● DIRECTIONS: Every line in the listing is to be echoed verbatim.

● PROVIDED DATA:
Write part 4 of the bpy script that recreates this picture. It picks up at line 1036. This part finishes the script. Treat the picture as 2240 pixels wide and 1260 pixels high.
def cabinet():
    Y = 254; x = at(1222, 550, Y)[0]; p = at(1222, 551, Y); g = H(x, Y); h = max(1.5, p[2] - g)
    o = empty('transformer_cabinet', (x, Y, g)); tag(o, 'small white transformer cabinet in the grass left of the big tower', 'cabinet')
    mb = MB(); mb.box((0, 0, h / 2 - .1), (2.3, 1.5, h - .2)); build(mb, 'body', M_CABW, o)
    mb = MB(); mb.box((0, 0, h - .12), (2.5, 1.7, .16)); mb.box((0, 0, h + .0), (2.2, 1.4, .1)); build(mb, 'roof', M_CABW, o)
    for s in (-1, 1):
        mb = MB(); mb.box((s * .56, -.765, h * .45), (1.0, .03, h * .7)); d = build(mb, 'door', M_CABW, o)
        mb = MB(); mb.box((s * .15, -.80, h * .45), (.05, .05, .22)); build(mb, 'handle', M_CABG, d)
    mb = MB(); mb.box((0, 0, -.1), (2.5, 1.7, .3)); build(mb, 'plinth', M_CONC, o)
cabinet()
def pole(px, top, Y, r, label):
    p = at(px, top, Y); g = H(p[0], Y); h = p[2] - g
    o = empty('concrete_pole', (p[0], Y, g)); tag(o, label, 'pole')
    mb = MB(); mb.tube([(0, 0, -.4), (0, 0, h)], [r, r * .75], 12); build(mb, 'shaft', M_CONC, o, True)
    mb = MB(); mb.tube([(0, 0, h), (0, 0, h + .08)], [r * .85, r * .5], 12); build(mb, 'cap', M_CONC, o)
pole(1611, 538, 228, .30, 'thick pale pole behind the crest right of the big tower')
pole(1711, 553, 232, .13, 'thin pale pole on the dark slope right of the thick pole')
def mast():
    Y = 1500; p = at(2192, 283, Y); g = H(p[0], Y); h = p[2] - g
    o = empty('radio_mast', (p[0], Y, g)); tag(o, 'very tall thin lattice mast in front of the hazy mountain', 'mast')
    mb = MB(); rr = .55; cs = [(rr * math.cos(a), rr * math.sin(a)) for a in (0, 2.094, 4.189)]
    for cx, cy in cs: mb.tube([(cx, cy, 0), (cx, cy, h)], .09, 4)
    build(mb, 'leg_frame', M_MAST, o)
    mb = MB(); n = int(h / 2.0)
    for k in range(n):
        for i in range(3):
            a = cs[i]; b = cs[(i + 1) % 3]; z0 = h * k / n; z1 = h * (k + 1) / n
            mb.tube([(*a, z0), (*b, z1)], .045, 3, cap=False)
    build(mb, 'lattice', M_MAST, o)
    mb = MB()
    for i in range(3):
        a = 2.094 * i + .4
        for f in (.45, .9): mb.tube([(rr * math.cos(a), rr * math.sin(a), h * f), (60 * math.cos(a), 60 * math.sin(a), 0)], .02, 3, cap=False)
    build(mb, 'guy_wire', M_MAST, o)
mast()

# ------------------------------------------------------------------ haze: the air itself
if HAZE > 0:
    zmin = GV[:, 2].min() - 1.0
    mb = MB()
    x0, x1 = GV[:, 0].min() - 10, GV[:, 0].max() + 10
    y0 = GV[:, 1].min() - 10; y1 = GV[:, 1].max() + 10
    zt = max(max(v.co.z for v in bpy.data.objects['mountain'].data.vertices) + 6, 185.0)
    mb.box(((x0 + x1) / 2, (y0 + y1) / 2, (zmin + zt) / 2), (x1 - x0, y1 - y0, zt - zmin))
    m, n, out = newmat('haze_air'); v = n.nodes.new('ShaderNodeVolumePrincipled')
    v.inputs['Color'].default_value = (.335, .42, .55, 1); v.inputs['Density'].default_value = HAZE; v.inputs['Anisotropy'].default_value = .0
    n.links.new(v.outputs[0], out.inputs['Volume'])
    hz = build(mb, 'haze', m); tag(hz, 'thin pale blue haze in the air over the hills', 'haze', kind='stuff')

● RESULT OF THE TASK:
Write part 4 of the bpy script that recreates this picture. It picks up at line 1036. This part finishes the script. Treat the picture as 2240 pixels wide and 1260 pixels high.
def cabinet():
    Y = 254; x = at(1222, 550, Y)[0]; p = at(1222, 551, Y); g = H(x, Y); h = max(1.5, p[2] - g)
    o = empty('transformer_cabinet', (x, Y, g)); tag(o, 'small white transformer cabinet in the grass left of the big tower', 'cabinet')
    mb = MB(); mb.box((0, 0, h / 2 - .1), (2.3, 1.5, h - .2)); build(mb, 'body', M_CABW, o)
    mb = MB(); mb.box((0, 0, h - .12), (2.5, 1.7, .16)); mb.box((0, 0, h + .0), (2.2, 1.4, .1)); build(mb, 'roof', M_CABW, o)
    for s in (-1, 1):
        mb = MB(); mb.box((s * .56, -.765, h * .45), (1.0, .03, h * .7)); d = build(mb, 'door', M_CABW, o)
        mb = MB(); mb.box((s * .15, -.80, h * .45), (.05, .05, .22)); build(mb, 'handle', M_CABG, d)
    mb = MB(); mb.box((0, 0, -.1), (2.5, 1.7, .3)); build(mb, 'plinth', M_CONC, o)
cabinet()
def pole(px, top, Y, r, label):
    p = at(px, top, Y); g = H(p[0], Y); h = p[2] - g
    o = empty('concrete_pole', (p[0], Y, g)); tag(o, label, 'pole')
    mb = MB(); mb.tube([(0, 0, -.4), (0, 0, h)], [r, r * .75], 12); build(mb, 'shaft', M_CONC, o, True)
    mb = MB(); mb.tube([(0, 0, h), (0, 0, h + .08)], [r * .85, r * .5], 12); build(mb, 'cap', M_CONC, o)
pole(1611, 538, 228, .30, 'thick pale pole behind the crest right of the big tower')
pole(1711, 553, 232, .13, 'thin pale pole on the dark slope right of the thick pole')
def mast():
    Y = 1500; p = at(2192, 283, Y); g = H(p[0], Y); h = p[2] - g
    o = empty('radio_mast', (p[0], Y, g)); tag(o, 'very tall thin lattice mast in front of the hazy mountain', 'mast')
    mb = MB(); rr = .55; cs = [(rr * math.cos(a), rr * math.sin(a)) for a in (0, 2.094, 4.189)]
    for cx, cy in cs: mb.tube([(cx, cy, 0), (cx, cy, h)], .09, 4)
    build(mb, 'leg_frame', M_MAST, o)
    mb = MB(); n = int(h / 2.0)
    for k in range(n):
        for i in range(3):
            a = cs[i]; b = cs[(i + 1) % 3]; z0 = h * k / n; z1 = h * (k + 1) / n
            mb.tube([(*a, z0), (*b, z1)], .045, 3, cap=False)
    build(mb, 'lattice', M_MAST, o)
    mb = MB()
    for i in range(3):
        a = 2.094 * i + .4
        for f in (.45, .9): mb.tube([(rr * math.cos(a), rr * math.sin(a), h * f), (60 * math.cos(a), 60 * math.sin(a), 0)], .02, 3, cap=False)
    build(mb, 'guy_wire', M_MAST, o)
mast()

# ------------------------------------------------------------------ haze: the air itself
if HAZE > 0:
    zmin = GV[:, 2].min() - 1.0
    mb = MB()
    x0, x1 = GV[:, 0].min() - 10, GV[:, 0].max() + 10
    y0 = GV[:, 1].min() - 10; y1 = GV[:, 1].max() + 10
    zt = max(max(v.co.z for v in bpy.data.objects['mountain'].data.vertices) + 6, 185.0)
    mb.box(((x0 + x1) / 2, (y0 + y1) / 2, (zmin + zt) / 2), (x1 - x0, y1 - y0, zt - zmin))
    m, n, out = newmat('haze_air'); v = n.nodes.new('ShaderNodeVolumePrincipled')
    v.inputs['Color'].default_value = (.335, .42, .55, 1); v.inputs['Density'].default_value = HAZE; v.inputs['Anisotropy'].default_value = .0
    n.links.new(v.outputs[0], out.inputs['Volume'])
    hz = build(mb, 'haze', m); tag(hz, 'thin pale blue haze in the air over the hills', 'haze', kind='stuff')